About a week ago, the Federal Bureau of Investigation announced that it would not be pressing charges against Hillary Clinton for her use of a personal email during her tenure as Secretary of State. This has been a long time coming for Clinton, as the email controversy has been a blight on her presidential campaign from its start.

News of “Emailgate” broke in 2014, and picked up last year right before Hillary Clinton announced her run for president. It has dealt a huge blow to her trustworthiness and transparency, with a Morning Consult national survey from this month finding that “half of voters said Clinton’s use of a private email server was illegal.” Those are dangerous numbers for the Democrats, leaving voters finding Donald Trump twice as honest as Hillary Clinton according to a recent Rasmussen survey. If you still don’t really know much about the controversy, here’s a quick rundown:

Being the Secretary of State involves handling sensitive information, and it was discovered that during her tenure, Hillary Clinton used a series of personal email servers that were nowhere near as secure as federal record systems would have been. This left her correspondence vulnerable to being compromised by the likes of hackers and foreign countries, and people are not happy about that.

At the heart of this controversy lies the fact that Hillary Clinton had signed a Classified Information Nondisclosure Agreement.

Confidential information, or classified information as per this agreement, was given a clear definition as being marked or unmarked. Specific obligations related to confidentiality were outlined, such as protecting such information “in the interest of national security.”

Hillary Clinton has pushed back at the controversy in true political fashion, skirting the issue by saying first that she never handled any classified information over email, and then that she had not known some content was classified because it was not marked as such. But the first point was disproven by the FBI, and the second is explicitly covered in the agreement. She also tried to dampen the blow of the scandal by pointing out that most other Secretaries of State before her had utilized personal emails as well, but status quo is no good defense against contractually agreed upon obligations related to confidentiality.
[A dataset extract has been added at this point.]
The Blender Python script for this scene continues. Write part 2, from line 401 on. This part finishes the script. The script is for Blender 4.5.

All of this leaves Hillary Clinton in a position to be either criminally charged for violating federal law, or to receive administrative discipline for wrongdoing in her position as Secretary of State. As she no longer holds that position, discipline is not a viable option. As for the former, neither the FBI or the Attorney General are willing to press charges.
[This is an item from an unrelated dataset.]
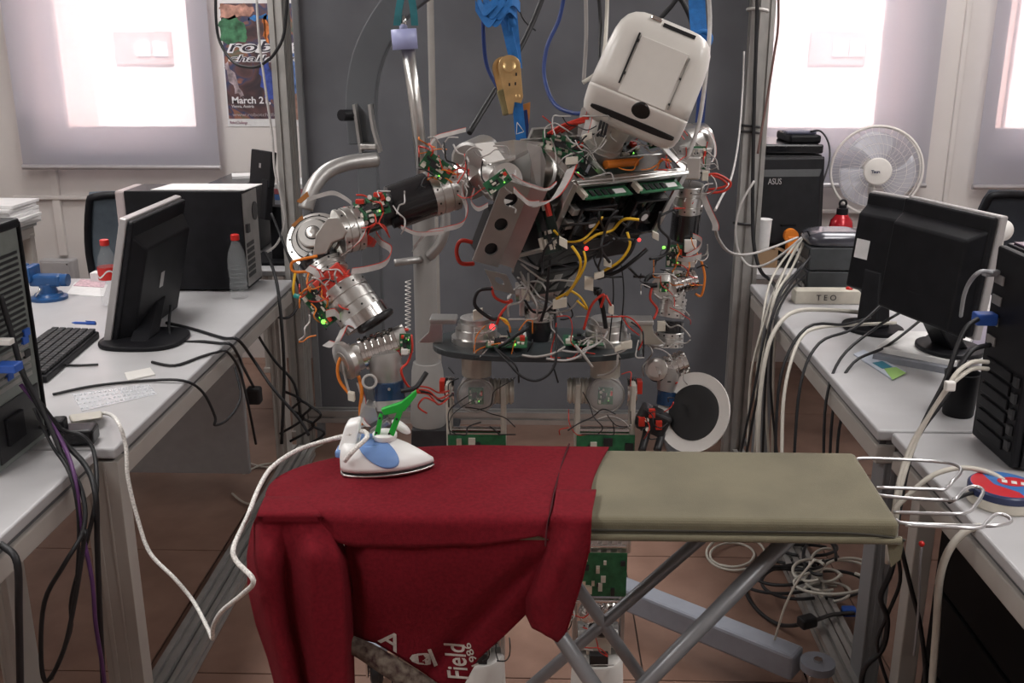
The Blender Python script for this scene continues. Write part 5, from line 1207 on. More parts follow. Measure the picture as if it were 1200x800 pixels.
# ================================================================== THINGS ON THE RIGHT DESKS
ux = P(946, 337, 3.47).x; ux1 = P(1012, 337, 3.47).x; uz1, uz2 = P(980, 318, 3.47).z, P(980, 290, 3.47).z
M_dkgrey = mat('dark_grey_case', (.055, .06, .065), .5, noise=.12)
def gbox(label, z0, z1):
    t = thing('equipment_case', ((ux + ux1) / 2, 3.55, z0), label, 'computer', 'stacked dark grey cases')
    MB().bb((ux, 3.47, z0 + .003), (ux1, 3.63, z1 - .001)).build('case', M_dkgrey, t, bev=.004)
    rp = MB().bb((ux - .003, 3.48, z0 + .01), (ux, 3.62, z1 - .01)).build('rear_panel', M_chip, t)
    for k in range(3): MB().bb((ux - .008, 3.49 + k * .035, z0 + .02), (ux - .003, 3.515 + k * .035, z0 + .035)).build('socket', M_alud, rp, bev=.001)
    for k in range(2): MB().bb((ux + .01 + k * (ux1 - ux - .05), 3.48, z0), (ux + .03 + k * (ux1 - ux - .05), 3.62, z0 + .003)).build('foot', M_black, t)
gbox('dark grey case standing on the desk behind the TEO strip', DZ, uz1); gbox('dark grey case stacked on another, under the glossy device', uz1, uz2)
t = thing('network_device', ((ux + ux1) / 2, 3.55, uz2), 'glossy dark rounded device on top of the stacked cases', 'electronics')
m = MB(); cx_ = (ux + ux1) / 2; loft(m, [[V((cx_ + a * .5 * (ux1 - ux + .01) * sc * math.copysign(abs(math.cos(th)) ** .4, math.cos(th)) * 1.0, 3.55 + .085 * sc * math.copysign(abs(math.sin(th)) ** .4, math.sin(th)), uz2 + z)) for th in [2 * math.pi * k / 32 for k in range(32)] for a in (1,)] for z, sc in ((0, .86), (.006, .96), (.022, 1.0), (.036, .95), (.046, .82), (.052, .6))])
m.build('shell', mat('glossy_grey', (.06, .06, .075), .18, .2, noise=.1, coat=.5), t)
MB().cyl((ux + .005, 3.50, uz2 + .03), (ux - .01, 3.50, uz2 + .055), .003, n=8).build('aerial', M_black, t)
ts = thing('socket_strip', P(970, 350, 3.34), 'white socket strip marked TEO lying across the desk', 'socket strip')
sx0, sx1 = P(932, 350, 3.34).x, P(1013, 350, 3.34).x; sz1 = P(970, 341, 3.34).z
m = MB(); m.prism([V((sx0, 3.34, DZ)), V((sx1 - .012, 3.34, DZ)), V((sx1, 3.34, DZ + .025)), V((sx1 - .018, 3.34, sz1)), V((sx0, 3.34, sz1))], EY * .06); m.build('strip_body', M_conn, ts, bev=.003)
MB().lathe(((sx1 - .045), 3.37, sz1), EZ, [(0, .012), (.006, .012), (.008, .008)], 14).build('red_button', M_red, ts)
text('lettering', 'T E O', .028, M_chip, V((lerp(sx0, sx1, .30), 3.3385, DZ + .014)), EX, EZ, ts, .0004)
# red bottle
rbp = V((P(984, 280, 4.25).x, 4.25, DZ)); t = thing('metal_bottle', rbp, 'red metal drinking bottle with black cap near the fan', 'bottle')
hh = P(984, 251, 4.25).z - DZ
MB().lathe(rbp, EZ, [(0, .046), (.006, .05), (hh - .05, .05), (hh - .025, .045), (hh - .01, .032), (hh, .025)], 28).build('bottle_body', mat('red_metal', (.40, .012, .02), .25, .3, noise=.06, coat=.4), t)
MB().lathe(rbp + EZ * hh, EZ, [(0, .024), (.025, .024), (.028, .016), (.04, .016)], 18).build('cap', M_black, t); MB().torus(rbp + EZ * (hh + .046), EY, .014, .005, 20, 8).build('cap_loop', M_black, t)
# monitor at the far desk showing its back
fm0, fm1 = P(966, 286, 4.1), P(968, 184, 4.1); fw = fm1.x - P(884, 184, 4.1).x
mo2, mc2, ax2, rc2 = monitor('computer_monitor', 'black monitor with pale letters on its back, behind the gantry post', V((fm1.x, 4.12, fm1.z)), V((fm1.x, 4.06, fm0.z)), V((-1, -.10, 0)), fw + .02, V((0, -1, 0)), {'base': (P(925, 280, 4.05).x, 4.13), 'bsize': (.10, .08)}, bezel=M_black, deep=.02)
text('maker_lettering', 'ASUS', .034, M_silverp, P(900, 216, 4.022), V((1, .10, 0)), ax2[1], mo2, .0008, fit=.055)
bxp = thing('black_printer', (P(925, 170, 4.5).x, 4.5, DZ), 'black office printer standing behind the lettered monitor', 'printer')
pz = P(930, 168, 4.45).z; pz2 = P(940, 158, 4.45).z; xa, xb = P(880, 168, 4.45).x, P(963, 168, 4.45).x
MB().bb((xa, 4.42, DZ), (xb, 4.78, pz - .045)).build('body', M_black, bxp, bev=.008); MB().bb((xa, 4.41, pz - .04), (xb, 4.78, pz)).build('scanner_lid', M_blackg, bxp, bev=.008); MB().bb((P(925, 160, 4.45).x, 4.44, pz), (xb - .005, 4.7, pz2)).build('document_feeder', M_black, bxp, bev=.01)
t_ = tag(MB().bb((P(922, 158, 4.45).x, 4.46, pz2), (P(958, 156, 4.45).x, 4.52, pz2 + .016)).build('handset', mat('bluish_plastic', (.10, .10, .15), .35, noise=.1), bev=.006), 'bluish handset lying on top of the black printer', 'handset')
tag(MB().tube([P(950, 154, 4.46), P(962, 154, 4.43), P(971, 168, 4.40), P(972, 188, 4.36), P(966, 208, 4.3), P(960, 225, 4.3)], .004, 8, 5).build('cable', M_rubber), 'black cord arching from the handset on the printer', 'cable')
cbx = thing('cardboard_box', (P(885, 310, 4.0).x, 4.0, DZ), 'open brown cardboard box beside the gantry post', 'box')
M_card = mat('cardboard', (.30, .19, .11), .85, noise=.12, nscale=20)
xa, xb, cz = P(862, 318, 3.92).x, P(910, 318, 3.92).x, P(885, 293, 3.92).z
for nm, lo, hi in (('front_wall', (xa, 3.92, DZ), (xb, 3.924, cz)), ('back_wall', (xa, 3.99, DZ), (xb, 3.994, cz)), ('side_wall', (xa, 3.924, DZ), (xa + .004, 3.99, cz)), ('side_wall', (xb - .004, 3.924, DZ), (xb, 3.99, cz)), ('bottom', (xa + .004, 3.924, DZ), (xb - .004, 3.99, DZ + .004))): MB().bb(lo, hi).build(nm, M_card, cbx)
m = MB(); m.hexa([V((xb, 3.925, cz)), V((xb + .05, 3.93, cz - .02)), V((xb + .05, 4.05, cz - .02)), V((xb, 4.06, cz)), V((xb, 3.925, cz + .003)), V((xb + .05, 3.93, cz - .017)), V((xb + .05, 4.05, cz - .017)), V((xb, 4.06, cz + .003))]); m.build('flap', M_card, cbx)
oc_ = P(926, 285, 3.94); t = thing('tape_dispenser', (oc_.x, 3.94, DZ), 'orange tape dispenser standing by the cardboard box', 'tape dispenser')
MB().bb((oc_.x - .03, 3.91, DZ), (oc_.x + .03, 3.97, DZ + .06)).build('base', M_blackg, t, bev=.006); MB().lathe((oc_.x, 3.925, P(912, 276, 3.94).z), EY, [(0, .028), (.03, .028), (.031, .015)], 20).build('tape_reel', M_orange, t); MB().bb((oc_.x - .015, 3.92, DZ + .055), (oc_.x + .02, 3.96, P(912, 276, 3.94).z)).build('arm', M_orange, t, bev=.004)
wcup = P(893, 266, 3.99); t = thing('paper_cup', (wcup.x, 4.01, cz), 'white paper cup standing among things by the gantry post', 'cup')
MB().lathe((wcup.x, 3.957, DZ + .006), EZ, [(0, .022), (wcup.z + .03 - DZ, .030), (wcup.z + .032 - DZ, .028), (wcup.z + .03 - DZ, .027)], 20).build('cup_body', M_paper, t); MB().torus((wcup.x, 3.957, wcup.z + .037), EZ, .030, .002, 20, 6).build('cup_rim', M_paper, t)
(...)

So, if a substantial portion of the public finds her conduct criminal and legal violations did occur as per the agreement she signed, why is she (so far) getting away scot-free?

Here it’s a matter of nuancing the law. The FBI intimated that there was definitely evidence of wrongdoing that amounts to the actus reus, and went so far as to chide her for her actions, describing her conduct as “extremely careless.” Hillary Clinton admitted just as much when she said that in hindsight, she should have had a separate work email. However, she simply does not meet the requirement for intent, or mens rea, of having “intentionally transmitted or willfully mishandled classified information” beyond a reasonable doubt.

Without substantial evidence of such intent, a court cannot convict her. Without full confidence that a court can convict her, it would be dangerous to press charges against a woman who is no longer just a former Secretary of State, but now the presumptive nominee for the Democratic Party in the rapidly approaching presidential election. Such a move would have enormous, and potentially disastrous, consequences for the country.